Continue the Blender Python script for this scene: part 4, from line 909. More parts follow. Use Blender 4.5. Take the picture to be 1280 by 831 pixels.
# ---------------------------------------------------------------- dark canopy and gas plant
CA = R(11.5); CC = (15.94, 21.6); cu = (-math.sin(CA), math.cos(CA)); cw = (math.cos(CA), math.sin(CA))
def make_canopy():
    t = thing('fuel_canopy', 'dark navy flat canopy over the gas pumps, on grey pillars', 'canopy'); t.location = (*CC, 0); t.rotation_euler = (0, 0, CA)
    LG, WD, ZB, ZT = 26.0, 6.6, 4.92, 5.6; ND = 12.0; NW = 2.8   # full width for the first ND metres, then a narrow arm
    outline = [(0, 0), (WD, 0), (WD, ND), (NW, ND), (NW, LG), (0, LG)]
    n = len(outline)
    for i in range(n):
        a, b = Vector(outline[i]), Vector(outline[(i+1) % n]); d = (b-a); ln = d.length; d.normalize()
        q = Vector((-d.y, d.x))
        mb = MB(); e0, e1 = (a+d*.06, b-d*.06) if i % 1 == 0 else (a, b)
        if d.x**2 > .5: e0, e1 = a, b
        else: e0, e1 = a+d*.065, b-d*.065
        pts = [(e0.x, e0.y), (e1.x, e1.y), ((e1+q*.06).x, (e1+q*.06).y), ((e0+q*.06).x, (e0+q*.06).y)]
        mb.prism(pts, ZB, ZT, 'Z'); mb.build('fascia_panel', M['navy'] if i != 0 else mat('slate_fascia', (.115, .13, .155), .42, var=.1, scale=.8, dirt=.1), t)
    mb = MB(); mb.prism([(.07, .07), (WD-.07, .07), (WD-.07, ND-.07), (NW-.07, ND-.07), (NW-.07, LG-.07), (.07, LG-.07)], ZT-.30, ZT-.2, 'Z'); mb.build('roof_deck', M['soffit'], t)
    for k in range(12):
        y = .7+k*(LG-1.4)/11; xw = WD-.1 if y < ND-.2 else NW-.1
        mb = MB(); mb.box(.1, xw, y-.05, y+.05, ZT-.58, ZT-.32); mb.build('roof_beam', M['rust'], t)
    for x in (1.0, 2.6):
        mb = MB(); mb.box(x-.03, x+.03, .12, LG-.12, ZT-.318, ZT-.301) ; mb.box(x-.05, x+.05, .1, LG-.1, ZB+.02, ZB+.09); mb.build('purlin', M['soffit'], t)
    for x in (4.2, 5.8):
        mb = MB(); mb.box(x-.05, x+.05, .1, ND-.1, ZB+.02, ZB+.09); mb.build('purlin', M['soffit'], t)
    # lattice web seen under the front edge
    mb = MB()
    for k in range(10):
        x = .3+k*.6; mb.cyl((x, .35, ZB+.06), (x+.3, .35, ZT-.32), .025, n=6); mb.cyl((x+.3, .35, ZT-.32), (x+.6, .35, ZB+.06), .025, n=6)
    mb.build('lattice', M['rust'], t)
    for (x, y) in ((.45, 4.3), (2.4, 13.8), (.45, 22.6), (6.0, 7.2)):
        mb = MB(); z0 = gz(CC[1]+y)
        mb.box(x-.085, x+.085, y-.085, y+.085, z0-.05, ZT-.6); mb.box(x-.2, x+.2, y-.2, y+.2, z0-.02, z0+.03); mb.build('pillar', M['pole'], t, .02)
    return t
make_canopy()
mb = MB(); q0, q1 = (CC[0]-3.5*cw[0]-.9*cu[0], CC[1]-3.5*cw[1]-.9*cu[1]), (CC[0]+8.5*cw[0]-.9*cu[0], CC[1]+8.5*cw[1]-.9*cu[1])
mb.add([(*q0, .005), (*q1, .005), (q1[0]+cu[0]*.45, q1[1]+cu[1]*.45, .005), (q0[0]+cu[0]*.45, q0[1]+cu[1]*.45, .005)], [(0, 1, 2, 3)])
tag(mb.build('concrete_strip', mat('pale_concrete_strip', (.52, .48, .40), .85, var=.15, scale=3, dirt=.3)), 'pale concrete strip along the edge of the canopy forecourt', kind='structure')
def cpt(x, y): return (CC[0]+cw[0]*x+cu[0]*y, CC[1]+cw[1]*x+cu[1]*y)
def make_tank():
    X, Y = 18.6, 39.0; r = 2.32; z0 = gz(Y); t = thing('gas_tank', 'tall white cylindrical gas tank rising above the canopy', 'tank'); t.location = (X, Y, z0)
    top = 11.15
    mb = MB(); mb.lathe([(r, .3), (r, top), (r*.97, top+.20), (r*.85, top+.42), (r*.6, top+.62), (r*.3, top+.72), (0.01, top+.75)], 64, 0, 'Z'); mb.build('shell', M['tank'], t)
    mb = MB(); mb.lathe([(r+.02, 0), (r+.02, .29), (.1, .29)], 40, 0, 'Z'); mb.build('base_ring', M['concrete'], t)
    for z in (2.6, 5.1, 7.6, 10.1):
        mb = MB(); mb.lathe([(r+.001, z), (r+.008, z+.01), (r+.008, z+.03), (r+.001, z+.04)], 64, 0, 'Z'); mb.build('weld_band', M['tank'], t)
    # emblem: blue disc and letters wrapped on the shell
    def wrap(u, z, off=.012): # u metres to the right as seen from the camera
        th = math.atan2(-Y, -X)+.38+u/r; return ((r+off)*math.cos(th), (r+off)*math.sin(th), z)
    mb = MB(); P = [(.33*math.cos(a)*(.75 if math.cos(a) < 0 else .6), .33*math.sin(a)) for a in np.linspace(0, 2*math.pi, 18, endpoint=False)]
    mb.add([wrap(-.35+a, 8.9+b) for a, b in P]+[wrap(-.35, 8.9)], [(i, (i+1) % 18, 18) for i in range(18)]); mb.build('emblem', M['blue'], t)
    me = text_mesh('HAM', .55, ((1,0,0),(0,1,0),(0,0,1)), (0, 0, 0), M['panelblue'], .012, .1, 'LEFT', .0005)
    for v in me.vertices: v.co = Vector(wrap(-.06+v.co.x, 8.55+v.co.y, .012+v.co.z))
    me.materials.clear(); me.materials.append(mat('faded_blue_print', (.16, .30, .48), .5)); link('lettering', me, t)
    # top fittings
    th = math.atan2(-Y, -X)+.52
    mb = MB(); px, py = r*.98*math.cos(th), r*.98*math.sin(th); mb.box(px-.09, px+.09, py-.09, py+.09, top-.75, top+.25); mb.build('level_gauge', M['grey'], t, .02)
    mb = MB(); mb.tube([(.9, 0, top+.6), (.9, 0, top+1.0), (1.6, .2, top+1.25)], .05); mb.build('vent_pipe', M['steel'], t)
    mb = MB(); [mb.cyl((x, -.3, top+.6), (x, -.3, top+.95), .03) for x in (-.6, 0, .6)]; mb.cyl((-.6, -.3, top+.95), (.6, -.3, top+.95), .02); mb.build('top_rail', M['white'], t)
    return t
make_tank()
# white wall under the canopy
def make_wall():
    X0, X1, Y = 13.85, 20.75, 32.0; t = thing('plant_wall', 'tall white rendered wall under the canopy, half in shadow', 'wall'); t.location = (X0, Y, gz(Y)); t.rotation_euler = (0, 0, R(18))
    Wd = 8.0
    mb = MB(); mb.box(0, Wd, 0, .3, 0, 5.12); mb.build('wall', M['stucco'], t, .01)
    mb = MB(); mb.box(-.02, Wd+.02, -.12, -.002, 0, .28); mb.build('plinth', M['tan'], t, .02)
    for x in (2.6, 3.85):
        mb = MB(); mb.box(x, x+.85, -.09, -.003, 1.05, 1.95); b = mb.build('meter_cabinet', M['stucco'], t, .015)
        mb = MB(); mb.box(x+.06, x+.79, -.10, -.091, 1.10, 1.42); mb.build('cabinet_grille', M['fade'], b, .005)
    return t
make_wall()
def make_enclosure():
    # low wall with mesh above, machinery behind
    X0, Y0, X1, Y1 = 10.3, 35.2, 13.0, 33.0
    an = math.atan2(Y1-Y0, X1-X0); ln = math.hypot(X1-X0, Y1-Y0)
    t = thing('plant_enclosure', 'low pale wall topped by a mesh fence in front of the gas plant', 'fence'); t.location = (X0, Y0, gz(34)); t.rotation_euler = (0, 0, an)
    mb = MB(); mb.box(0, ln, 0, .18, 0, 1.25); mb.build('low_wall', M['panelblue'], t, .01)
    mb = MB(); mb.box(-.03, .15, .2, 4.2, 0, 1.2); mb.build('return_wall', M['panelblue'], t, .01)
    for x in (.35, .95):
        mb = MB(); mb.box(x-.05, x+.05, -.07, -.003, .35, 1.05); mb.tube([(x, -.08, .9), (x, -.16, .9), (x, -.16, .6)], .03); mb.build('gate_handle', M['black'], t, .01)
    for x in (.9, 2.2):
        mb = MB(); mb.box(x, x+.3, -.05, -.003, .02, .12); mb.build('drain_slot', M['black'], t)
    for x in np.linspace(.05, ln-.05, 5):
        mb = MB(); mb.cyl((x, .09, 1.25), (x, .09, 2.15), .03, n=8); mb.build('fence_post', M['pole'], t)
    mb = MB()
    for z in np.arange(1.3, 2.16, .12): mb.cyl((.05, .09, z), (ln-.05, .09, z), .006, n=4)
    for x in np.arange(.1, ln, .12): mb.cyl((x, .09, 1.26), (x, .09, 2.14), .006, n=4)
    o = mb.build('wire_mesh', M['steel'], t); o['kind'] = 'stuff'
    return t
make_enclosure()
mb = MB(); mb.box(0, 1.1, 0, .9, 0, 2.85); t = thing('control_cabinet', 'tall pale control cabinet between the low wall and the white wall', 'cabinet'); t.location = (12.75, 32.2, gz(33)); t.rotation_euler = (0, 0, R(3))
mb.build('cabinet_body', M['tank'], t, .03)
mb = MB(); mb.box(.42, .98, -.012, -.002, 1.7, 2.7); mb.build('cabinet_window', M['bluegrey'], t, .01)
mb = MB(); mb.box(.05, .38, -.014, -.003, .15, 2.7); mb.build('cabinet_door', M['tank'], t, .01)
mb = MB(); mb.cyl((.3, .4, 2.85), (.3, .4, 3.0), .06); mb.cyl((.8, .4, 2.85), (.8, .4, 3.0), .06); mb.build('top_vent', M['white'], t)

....

## WORK TO COMPLETE
Pick out the lines that include the word "from" and write them out.

## CORRECT RESPONSE
Continue the Blender Python script for this scene: part 4, from line 909. More parts follow. Use Blender 4.5. Take the picture to be 1280 by 831 pixels.
    def wrap(u, z, off=.012): # u metres to the right as seen from the camera